Having the ability to give up autonomy and take it back at will is, in itself, incredibly autonomous! It also satisfies relatedness.

Is stress what we need to be happy or how much stress do we need to feel happy?

I highly doubt that stress has an independent effect on happiness, but I find it extremely likely that many of the activities that satisfy competence, relatedness and autonomy to the highest degree are also stressful :-)

comment by Eadgyth · 2019-11-24T20:26:15.517Z · score: 1 (1 votes) · LW(p) · GW(p)

" As you can see, every item contains "feel". Autonomy is about whether you feel like you can do what you want to do. "


So autonomy is not something we need, but something that we always have, we just need to gain the awareness that we have it, and the awareness of what we can, and the awareness of consequences of our choices.
“Everything is permissible for me,” but not everything is beneficial. “Everything is permissible for me,” but I will not be mastered by anything. "
or
"the starry heavens above me and the moral law within me."

comment by ryqiem · 2019-11-24T22:07:04.403Z · score: 1 (1 votes) · LW(p) · GW(p)

In principle, yes.

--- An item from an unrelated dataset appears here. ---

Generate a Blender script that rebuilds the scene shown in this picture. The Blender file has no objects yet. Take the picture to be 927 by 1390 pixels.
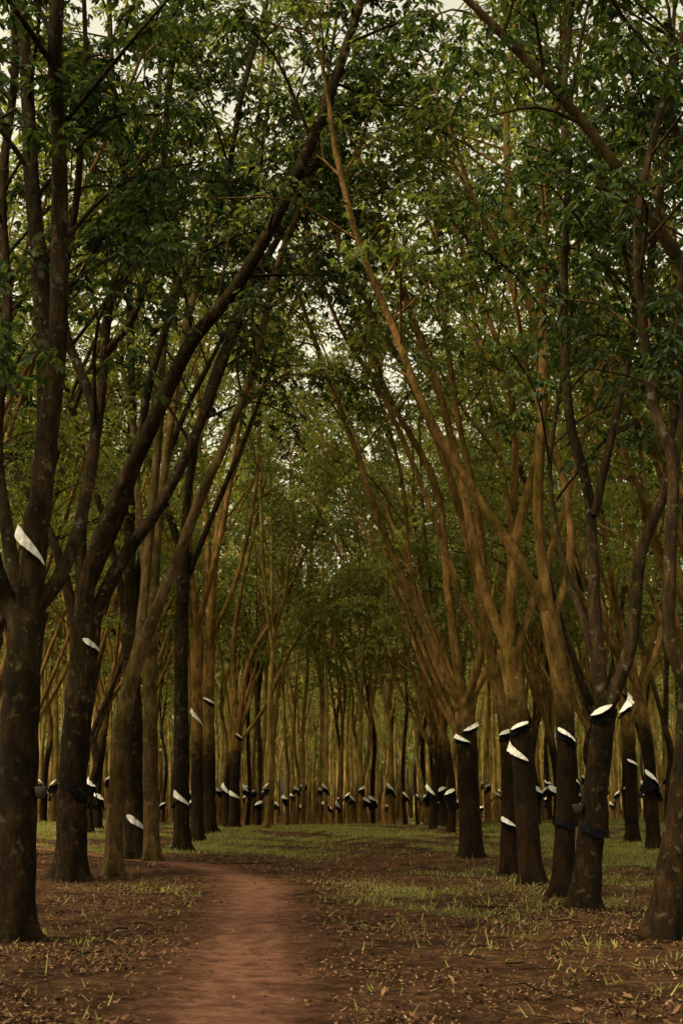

In practice, many external circumstances modify perceived and factual autonomy :-)

comment by remizidae · 2019-11-22T19:25:38.946Z · score: 1 (1 votes) · LW(p) · GW(p)

Why does it matter that “i am sensitive to others’ needs”? If I’m happy being selfish, that shouldn’t matter.

comment by ryqiem · 2019-11-23T13:47:57.317Z · score: 1 (1 votes) · LW(p) · GW(p)

I agree, that was counterintuitive to me as well! Empirically, though, at least for most people it seems that being sensitive to the needs of others is even more important than others being sensitive to your needs.

Furthermore, giving autonomy support to a friend predicted the givers' experience of relationship quality over and above the effects of receiving autonomy support from the friend. When both receiving and giving autonomy support competed for variance in predicting well-being, giving, rather than receiving, autonomy support was the stronger predictor.